GOAL: Print nothing but the lines from the start of the listing below through the line that contains "sb.done('surround_stones', M_st_lo, FP, smooth=True)". Do not include the pictures.

DATA EXCERPT:
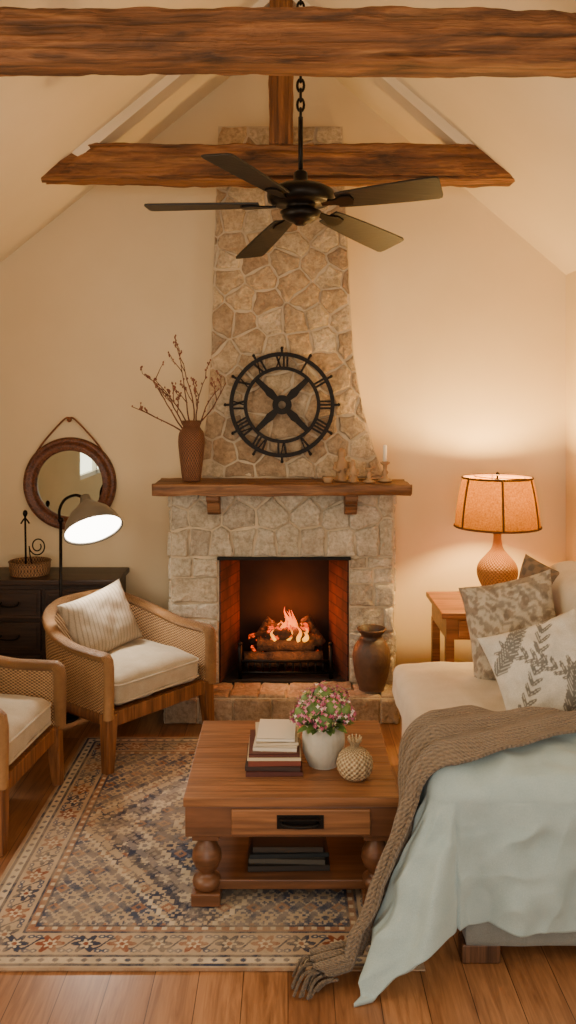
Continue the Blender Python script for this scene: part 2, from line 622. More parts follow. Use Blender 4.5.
x0, x1, ox0, ox1, zt, zo = -.665, .60, -.39, .345, 1.225, .852
lo = MB()
lo.bx(x0, ox0, 4.82, 5.2, 0, zt); lo.bx(ox1, x1, 4.82, 5.2, 0, zt); lo.bx(ox0, ox1, 4.82, 5.2, zo, zt)
lo.done('surround_core', M_mortar, FP)
sb = MB(); rg = random.Random(11)
add_stones(sb, siderows(x0, ox0, .15, .86, .085, .15, .12, .30, rg), frontM(4.82), .018, .004, rng=rg, jit=.008)
add_stones(sb, siderows(ox1, x1, .15, .86, .085, .15, .10, .26, rg), frontM(4.82), .018, .004, rng=rg, jit=.008)
seeds = []
x = x0+.05
while x < x1:
    seeds.append((x, .94+rg.uniform(-.015, .02))); x += rg.uniform(.10, .18)
x = x0+.02
while x < x1:
    seeds.append((x, 1.09+rg.uniform(-.02, .02))); x += rg.uniform(.12, .22)
x = x0+.07
while x < x1:
    seeds.append((x, 1.21+rg.uniform(-.015, .015))); x += rg.uniform(.12, .22)
add_stones(sb, voronoi([(x0, .86), (x1, .86), (x1, zt), (x0, zt)], seeds), frontM(4.82), .018, .004, rng=rg, jit=.008)
add_stones(sb, siderows(4.82, 5.19, 0, zt, .09, .15, .12, .25, rg), leftM(x0), .014, .005, rng=rg)
add_stones(sb, siderows(4.82, 5.19, 0, zt, .09, .15, .12, .25, rg), rightM(x1), .014, .005, rng=rg)
sb.done('surround_stones', M_st_lo, FP, smooth=True)

m, nt, b = base('firebox_brick')
br = nt.nodes.new('ShaderNodeTexBrick')
br.inputs['Color1'].default_value = C('#5a2c1e'); br.inputs['Color2'].default_value = C('#6c3424'); br.inputs['Mortar'].default_value = C('#3a2018')
br.inputs['Scale'].default_value = 1; br.inputs['Brick Width'].default_value = .16; br.inputs['Row Height'].default_value = .06; br.inputs['Mortar Size'].default_value = .004
tc = nt.nodes.new('ShaderNodeTexCoord'); sp = nt.nodes.new('ShaderNodeSeparateXYZ'); L(nt, tc.outputs['Object'], sp.inputs[0])
ad = nt.nodes.new('ShaderNodeMath'); ad.operation = 'ADD'; L(nt, sp.outputs[0], ad.inputs[0]); L(nt, sp.outputs[1], ad.inputs[1])
cb = nt.nodes.new('ShaderNodeCombineXYZ'); L(nt, ad.outputs[0], cb.inputs[0]); L(nt, sp.outputs[2], cb.inputs[1])
L(nt, cb.outputs[0], br.inputs['Vector'])
soot = noise_n(nt, coords(nt), 4, 4)
L(nt, mix(nt, 0.9, br.outputs['Color'], ramp(nt, soot, [(0.38, '#3c2c26'), (0.66, '#e8e0d8')]), 'MULTIPLY'), b.inputs['Base Color'])
b.inputs['Roughness'].default_value = .95
bump(nt, b, br.outputs['Fac'], -.4, .005)
M_fb = m
M_soot = plain('sooty_back', '#140c09', '#261812', rough=1, scale=5, bs=.4, bscale=30)
fb = MB()
fb.add([(ox0, 4.815, .15), (ox0+.09, 5.15, .15), (ox0+.09, 5.15, zo), (ox0, 4.815, zo)], [(0, 1, 2, 3)])
fb.add([(ox1, 4.815, .15), (ox1-.09, 5.15, .15), (ox1-.09, 5.15, zo), (ox1, 4.815, zo)], [(3, 2, 1, 0)])
fb.done('firebox_lining', M_fb, FP, fix=False, solid=-.01)
fb = MB(); fb.bx(ox0+.08, ox1-.08, 5.14, 5.16, .15, zo); fb.bx(ox0, ox1, 4.84, 5.16, zo-.012, zo-.002); fb.bx(ox0+.0, ox1-.0, 4.82, 5.16, .13, .155)
fb.done('firebox_soot_panels', M_soot, FP)
M_iron = plain('black_iron', '#120f0d', '#1d1916', rough=.5, metal=.7, bs=.25, bscale=120)
MB().bx(ox0-.01, ox1+.01, 4.79, 4.84, zo-.006, zo+.01).done('iron_lintel', M_iron, FP, bevel=.002)

hb = MB(); hb.bx(-.67, .60, 4.60, 5.2, 0, .135); hb.done('hearth_core', M_mortar, FP)
hs = MB(); rg = random.Random(3)
add_stones(hs, siderows(-.67, .60, 0.0, .135, .12, .14, .14, .22, rg), frontM(4.60), .014, .003, rng=rg, jit=.003, relief=.3)
add_stones(hs, siderows(-.67, .60, 4.60, 4.83, .10, .12, .13, .2, rg), topM(.135), .012, .003, rng=rg, jit=.003, relief=.2)
add_stones(hs, siderows(4.60, 4.8, 0.0, .135, .06, .08, .1, .2, rg), leftM(-.67), .01, .004, rng=rg, jit=.003)
add_stones(hs, siderows(4.60, 4.8, 0.0, .135, .06, .08, .1, .2, rg), rightM(.60), .01, .004, rng=rg, jit=.003)
hs.done('hearth_stones', M_st_he, FP, smooth=True)

M_mantel = wood('mantel_wood', '#402a18', '#7c5232', '#a87c54', axis=0, scale=2.2, rough=.6, bs=.7, across=8, bd=.01)
rough_beam('mantel_shelf', (-.74, 4.80, 1.258), (.675, 4.80, 1.258), .36, .066, M_mantel, FP, amp=.007, seg=48, rr=.08, seed=8)
cb_ = MB()
for cx in (-.415, .35):
    prof = [(4.83, 1.225), (4.66, 1.225), (4.66, 1.195), (4.70, 1.18), (4.715, 1.14), (4.75, 1.11), (4.83, 1.10)]
    Mx = Matrix(((0, 0, 1, cx-.035), (1, 0, 0, 0), (0, 1, 0, 0), (0, 0, 0, 1)))
    cb_.prism(prof, Mx, .07)
cb_.done('mantel_corbels', M_mantel, FP, bevel=.005)

# ---------------------------------------------------------------- fire
FG = group('burning_log_fire', (-.02, 4.98, .15))
M_bark = plain('charred_bark', '#2a1c14', '#6e4a30', rough=.95, scale=14, bs=1, bscale=40, bd=.02)
m, nt, b = base('ember_log')
f = noise_n(nt, coords(nt), 22, 4)
L(nt, ramp(nt, f, [(0.4, '#1a0f0a'), (0.7, '#4a2814')]), b.inputs['Base Color'])
L(nt, ramp(nt, f, [(0.52, '#000000'), (0.66, '#ff4a08')]), b.inputs['Emission Color'])
b.inputs['Emission Strength'].default_value = 3; b.inputs['Roughness'].default_value = 1
M_ember = m
def log(name, a, c, r, mat, seed):
    a = Vector(a); c = Vector(c); n = 14
    pts = [a.lerp(c, i/n)+Vector((0, .0, .008*nz(i*.4, seed, 0))) for i in range(n+1)]
    t = MB(); t.tube(pts, [r*(1+.12*nz(i*.5, seed, 7)) for i in range(n+1)], seg=14)
    t.v = [tuple(Vector(v)+Vector((nz(v[0]*30, v[1]*30, v[2]*30+seed),)*3)*.006) for v in t.v]
    return t.done(name, mat, FG, smooth=True, fix=False)
log('log_1', (-.25, 4.93, .245), (.20, 4.95, .245), .045, M_bark, 1)
log('log_2', (-.22, 5.03, .25), (.20, 5.03, .255), .045, M_ember, 2)
log('log_3', (-.18, 4.96, .325), (.15, 4.98, .315), .042, M_bark, 3)
log('log_4', (-.22, 5.0, .34), (.02, 4.95, .40), .034, M_ember, 4)
log('log_5', (.19, 5.02, .32), (.02, 4.97, .395), .034, M_bark, 5)
log('log_6', (-.13, 5.05, .39), (.12, 5.04, .40), .034, M_ember, 6)
log('log_7', (-.20, 5.04, .30), (-.10, 5.06, .45), .028, M_bark, 7)
log('log_8', (.20, 5.05, .30), (.10, 5.05, .46), .028, M_bark, 8)
g = MB()
gx0, gx1, gy = -.275, .245, 4.865
for z_ in (.19, .255): g.tube([(gx0, gy, z_), (gx1, gy, z_)], .009)
g.tube([(gx0, gy, .345), (gx0, gy, .155)], .012); g.tube([(gx1, gy, .345), (gx1, gy, .155)], .012)
for i in range(13):
    x = gx0+(gx1-gx0)*i/12
    g.tube([(x, gy, .19), (x, gy, .255)], .006)
    g.tube([(x, gy, .19), (x, 5.08, .19)], .006)
g.tube([(gx0, 5.08, .19), (gx1, 5.08, .19)], .008)
g.tube([(gx0, 5.08, .19), (gx0, 5.08, .155)], .008); g.tube([(gx1, 5.08, .19), (gx1, 5.08, .155)], .008)
g.ico((gx0, gy, .355), .014, 2); g.ico((gx1, gy, .355), .014, 2)
g.done('fire_grate', M_iron, FG, smooth=True)
m, nt, b = base('flame')
tc = nt.nodes.new('ShaderNodeTexCoord'); sp = nt.nodes.new('ShaderNodeSeparateXYZ'); L(nt, tc.outputs['Object'], sp.inputs[0])
mr = nt.nodes.new('ShaderNodeMapRange'); mr.inputs[1].default_value = .36; mr.inputs[2].default_value = .53
L(nt, sp.outputs[2], mr.inputs[0])
L(nt, ramp(nt, mr.outputs[0], [(0.0, '#ffa828'), (0.4, '#ff7410'), (1.0, '#ff3804')]), b.inputs['Emission Color'])
b.inputs['Base Color'].default_value = (0, 0, 0, 1)
b.inputs['Emission Strength'].default_value = 3.0
lw = nt.nodes.new('ShaderNodeLayerWeight'); lw.inputs[0].default_value = .35
inv = ramp(nt, lw.outputs['Facing'], [(0.2, (.75, .75, .75, 1)), (0.9, (.03, .03, .03, 1))])
L(nt, inv, b.inputs['Alpha'])
M_flame = m
fl = MB(); rg = random.Random(21)
for i in range(16):
    fx = rg.gauss(0, .055); fy = rg.uniform(4.92, 5.04)
    H = (.175-1.0*abs(fx))*rg.uniform(.55, 1.1); H = max(H, .05)
    R = rg.uniform(.010, .018); sd = rg.uniform(0, 50)
    pts = []; rs = []
    for k in range(13):
        t = k/12
        pts.append((fx+.025*math.sin(t*4+sd)*t+.03*nz(t*2, sd, 0), fy+.02*nz(t*2, sd, 9), .35+H*t))
        rs.append(R*(math.sin(pi*min(1, .25+t*.75))**1.1+.02)*(1-.3*t))
    fl.tube(pts, rs, seg=10)
fl.done('flames', M_flame, FG, smooth=True)
add_light('fire_light', 'POINT', (-.0, 4.98, .50), 10, (1, .21, .04), .06, parent=FG)
add_light('ember_light', 'POINT', (-.0, 4.83, .38), 1.2, (1, .38, .12), .05, parent=FG)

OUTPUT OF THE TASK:
Continue the Blender Python script for this scene: part 2, from line 622. More parts follow. Use Blender 4.5.
x0, x1, ox0, ox1, zt, zo = -.665, .60, -.39, .345, 1.225, .852
lo = MB()
lo.bx(x0, ox0, 4.82, 5.2, 0, zt); lo.bx(ox1, x1, 4.82, 5.2, 0, zt); lo.bx(ox0, ox1, 4.82, 5.2, zo, zt)
lo.done('surround_core', M_mortar, FP)
sb = MB(); rg = random.Random(11)
add_stones(sb, siderows(x0, ox0, .15, .86, .085, .15, .12, .30, rg), frontM(4.82), .018, .004, rng=rg, jit=.008)
add_stones(sb, siderows(ox1, x1, .15, .86, .085, .15, .10, .26, rg), frontM(4.82), .018, .004, rng=rg, jit=.008)
seeds = []
x = x0+.05
while x < x1:
    seeds.append((x, .94+rg.uniform(-.015, .02))); x += rg.uniform(.10, .18)
x = x0+.02
while x < x1:
    seeds.append((x, 1.09+rg.uniform(-.02, .02))); x += rg.uniform(.12, .22)
x = x0+.07
while x < x1:
    seeds.append((x, 1.21+rg.uniform(-.015, .015))); x += rg.uniform(.12, .22)
add_stones(sb, voronoi([(x0, .86), (x1, .86), (x1, zt), (x0, zt)], seeds), frontM(4.82), .018, .004, rng=rg, jit=.008)
add_stones(sb, siderows(4.82, 5.19, 0, zt, .09, .15, .12, .25, rg), leftM(x0), .014, .005, rng=rg)
add_stones(sb, siderows(4.82, 5.19, 0, zt, .09, .15, .12, .25, rg), rightM(x1), .014, .005, rng=rg)
sb.done('surround_stones', M_st_lo, FP, smooth=True)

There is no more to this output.